Eve Dunbar (she/her) is a Professor of English whose work and teaching focus on late-19th-century and contemporary African American literature and culture, with particular emphasis on Black feminism, labor, segregation, and politics.
Dunbar is the author of Monstrous Work and Radical Satisfaction: Black Women Writing Under Segregation (University of Minnesota Press 2024) and Black Regions of the Imagination: African American Writers Between the Nation and the World (Temple UP 2012). She is the co-editor of African American Literature in Transition: 1930-1940 (Cambridge UP, 2022). Dunbar's published scholarly articles and review essays appear in American Literature, African American Review, Callaloo: Art and Culture in the African Diaspora, Journal of American History, and South Atlantic Quarterly.
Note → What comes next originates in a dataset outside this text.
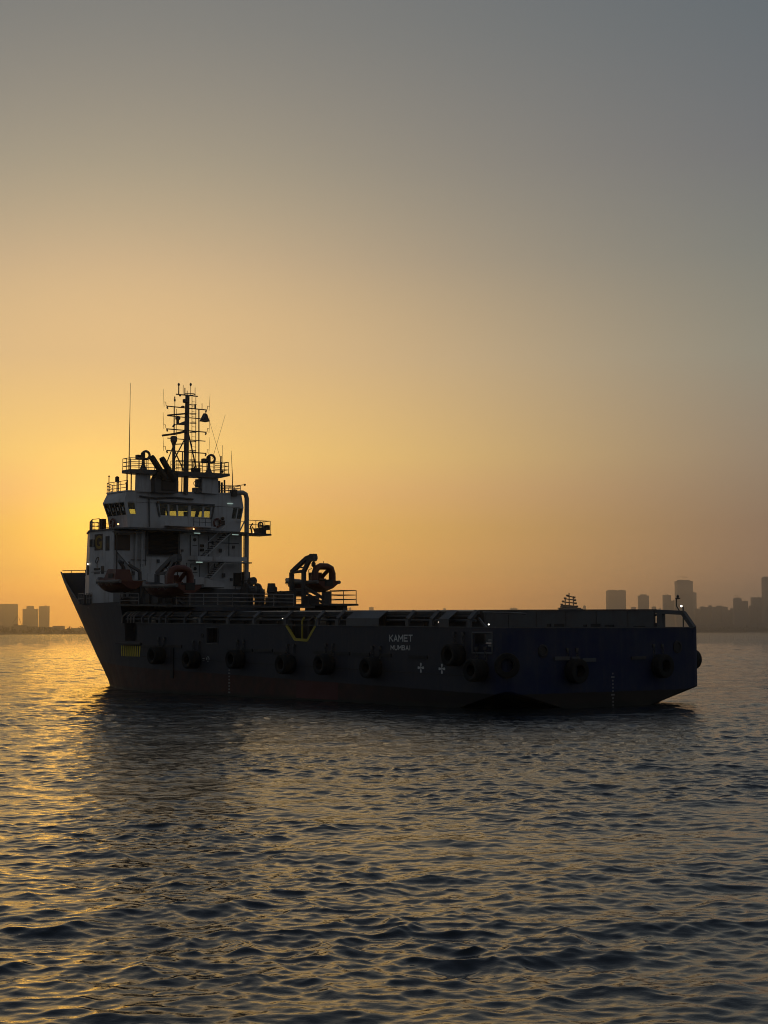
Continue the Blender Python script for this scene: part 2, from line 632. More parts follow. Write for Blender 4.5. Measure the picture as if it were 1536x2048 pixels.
def build_hull():
    st = []   # (kind, value, ztop, zdeck)
    for x in (0.0, 0.06, 0.2, 0.55, 1.2, 2.2, 3.2, 4.2, 6, 9, 12, 16, 20, 24, 28, 31, 34):
        st.append(('x', x, edge_z(x), 3.4))
    tstep = (40.2 - XT) / (stem(6.2) - XT)
    for t in (0.05, 0.11, 0.17):
        st.append(('t', t, edge_z(XT + t * 25), 3.4))
    st.append(('t', tstep - 0.001, edge_z(40), 3.4))
    st.append(('t', tstep, 6.2, 3.45))
    st.append(('t', tstep + 0.008, 6.2, 6.08))
    tb0, tb1 = 0.66, 0.90
    for t in list(np.linspace(tstep + 0.03, tb0, 9)) + list(np.linspace(tb0, tb1, 7))[1:] + [0.93, 0.955, 0.975, 0.988, 0.9965]:
        zt = 6.2 if t <= tb0 else 6.2 + (9.05 - 6.2) * min(1, (t - tb0) / (tb1 - tb0)) ** 0.85
        st.append(('t', t, zt, 6.08))
    NL = 12
    TH = 0.13
    secs = []
    for kind, val, zt, zd in st:
        if kind == 'x':
            x = val
            zb = max(-1.2, 0.97 - 0.27 * x)
            rc = 0.55
            dy = rc - math.sqrt(max(rc * rc - max(rc - x, 0) ** 2, 0)) if x < rc else 0.0
            pt = lambda z: (x, HB - dy)
        else:
            zb = -1.2
            pt = lambda z, t=val: (XT + t * (stem(z) - XT), half_b(t, z))
        port = []
        xk, yk = pt(zb)
        port.append((xk, 0.0, zb - 1.12))
        port.append((xk, yk * 0.43, zb - 1.07))
        for k in range(NL):
            z = zb + (zt - zb) * k / (NL - 1)
            xx, yy = pt(z)
            port.append((xx, yy, z))
        xi, yi = pt(zt)
        port.append((xi, max(yi - TH, 0.004), zt))
        xd, yd = pt(zd)
        port.append((xd, max(yd - TH, 0.003), min(zd, zt - 0.01)))
        port.append((xd, 0.0, min(zd, zt - 0.01)))
        full = port + [(x_, -y_, z_) for (x_, y_, z_) in port[-2:0:-1]]
        secs.append(full)
    m = len(secs[0])
    mb = MB()
    mb.v = [p for s_ in secs for p in s_]
    for a in range(len(secs) - 1):
        for k in range(m):
            k2 = (k + 1) % m
            mb.f.append((a * m + k, a * m + k2, (a + 1) * m + k2, (a + 1) * m + k))
    mb.f.append(tuple(range(m)))
    mb.f.append(tuple(len(mb.v) - m + k for k in range(m - 1, -1, -1)))
    return mb


hull_mb = build_hull()
hull_me = mesh_of('hull', hull_mb, M_HULL)
import bmesh
bm = bmesh.new()
bm.from_mesh(hull_me)
bmesh.ops.remove_doubles(bm, verts=bm.verts, dist=0.0008)
bmesh.ops.triangulate(bm, faces=bm.faces)
bmesh.ops.recalc_face_normals(bm, faces=bm.faces)
bm.to_mesh(hull_me)
bm.free()
# openings cut through the side plating
cut = MB()
cut.box(37.51, 39.58, 7.0, 8.2, 3.46, 5.6)                                    # ladder gap
cut.prism([(19.35, 7.0, 4.46), (18.45, 7.0, 3.60), (17.15, 7.0, 3.55), (16.32, 7.0, 4.43), (16.32, 7.0, 5.3), (19.35, 7.0, 5.3)], (0, 1.2, 0))
cut.box(26.95, 28.2, 7.32, 8.2, 3.36, 4.29)                                   # side hatch
cut.box(0.86, 2.3, 7.30, 8.2, 2.97, 3.93)                                     # quarter fairlead
tmp = bpy.data.objects.new('cutter', mesh_of('cutter', cut, None))
C.objects.link(tmp)
hull = obj('hull', hull_me, None, ship)
md = hull.modifiers.new('cut', 'BOOLEAN')
md.object = tmp
md.operation = 'DIFFERENCE'
md.solver = 'EXACT'
# evaluate away from the ship's own transform so that both meshes share coordinates
hull.parent = None
dg = bpy.context.evaluated_depsgraph_get()
new_me = bpy.data.meshes.new_from_object(hull.evaluated_get(dg))
hull.modifiers.clear()
if len(new_me.polygons) > 200:
    hull.data = new_me
hull.data.name = 'hull'
hull.parent = ship
bpy.data.objects.remove(tmp)

sb = MB().box(0.0, 0.13, -HB + 0.70, HB - 0.70, 3.38, edge_z(0))
part('stern_bulwark', sb, M_HULL)
capm = MB().box(-0.04, 0.17, -HB + 0.6, HB - 0.6, edge_z(0) + 0.002, edge_z(0) + 0.07)
part('stern_rail_cap', capm, M_GREY)
part('side_rail_cap', MB().prism([(0.6, 7.52, edge_z(0.6) + 0.002), (37.4, 7.52, edge_z(37.4) + 0.002), (37.4, 7.69, edge_z(37.4) + 0.002), (0.6, 7.69, edge_z(0.6) + 0.002)], (0, 0, 0.05)), M_GREY)


# flat text
def text_mb(s, wdt, hgt, bold=0.02):
    cu = bpy.data.curves.new('t', 'FONT')
    cu.body = s
    cu.extrude = 0.0
    cu.offset = bold
    cu.resolution_u = 3
    o = bpy.data.objects.new('t', cu)
    C.objects.link(o)
    dg = bpy.context.evaluated_depsgraph_get()
    me = bpy.data.meshes.new_from_object(o.evaluated_get(dg))
    v = np.array([p.co[:2] for p in me.vertices])
    f = [tuple(p.vertices) for p in me.polygons]
    bpy.data.objects.remove(o)
    v -= v.min(0)
    v *= np.array([wdt, hgt]) / v.max(0)
    return v, f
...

Her more public-facing writing can be found in The Nation, Jezebel, Colorlines, and Literary Hub.
Dunbar's awards include the W.E.B. Dubois Fellow at Harvard University's Hutchins Center for African and African American Research (2020-21) and an American Council of Learned Societies Burkhardt Fellow (2016-17). Her essay “Loving Gorillas: Animality, Segregation Literature, and Liberation” was awarded the 2020 Lois D. Rubin, Jr. Prize by the Society for the Study of Southern Literature.